Is torsion reinforcement/checks required in situations like this? Or could I just take the slab cantilever bending moment and apply it to the bottom of the wall and design the wall/footing for the additional moment?
 
Hi all, I never really got this question resolved.

I don't normally need to deal with torsion directly in my concrete designs, so I guess I never really got a firm grasp of the concept.

I essentially have a slab 8'x2' (not sure whether to consider this a beam instead of slab?); that is supported on 3 edges as shown above.

The slab is tied into the walls as a fixed connection. I'm essentially designing the slab as a cantilever in the short span and will provide enough reinforcement to make it stiff enough to minimize deflection.

From carrying out a short desk study, I see that torsion reinforcement is normally applied to the corners of two-way slabs, where the two edges meet. I'm assuming this is to prevent the edges from turning up. However, isn't this what the cantilever rebar would be doing as well?
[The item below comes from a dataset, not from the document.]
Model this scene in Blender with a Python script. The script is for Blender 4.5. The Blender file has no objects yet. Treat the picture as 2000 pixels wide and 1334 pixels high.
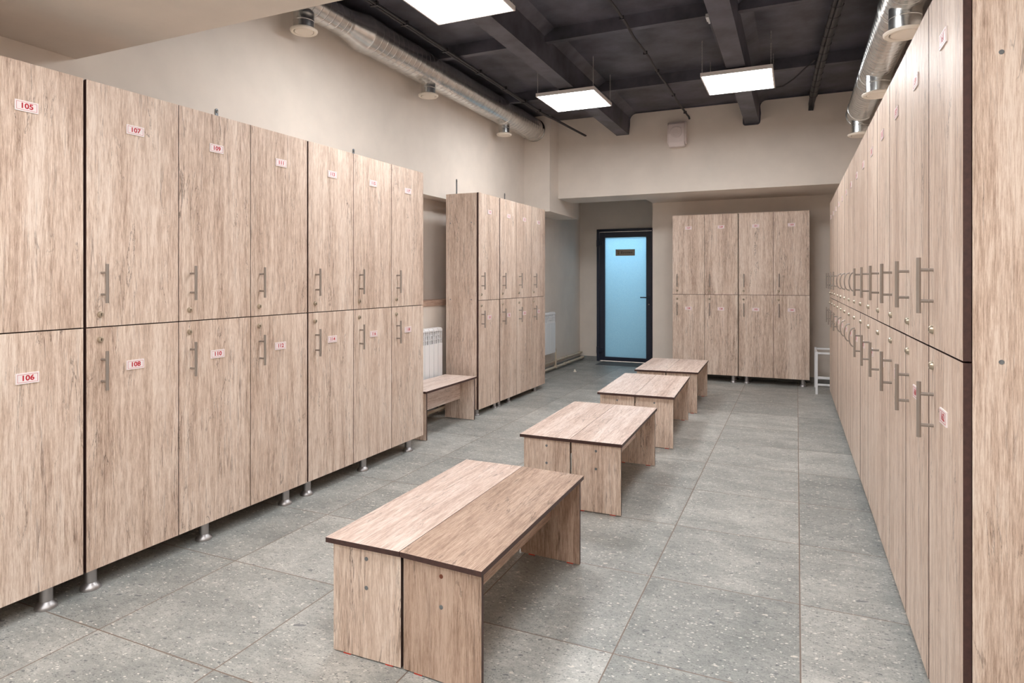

Not sure if I should be considering torsion and providing minimum torsion reinforcement + the required/minimum tension reinforcement?

If the torsional reinforcement is still required, would that change if I can reduce the cantilever deflections to a negligible amount? If there are negligible deflections, how can torsion occur?
 
One way I approached this is to design the long-direction strips of the slab as beams - one on each side of the opening. Then design the short-direction strips as a one way slab spanning between the wall and beam.

I haven’t given torsion much thought, although I have seen some large concrete chambers with big openings where they actually detailed the long strip “beams” as actual beams with stirrups, flush within the slab thickness.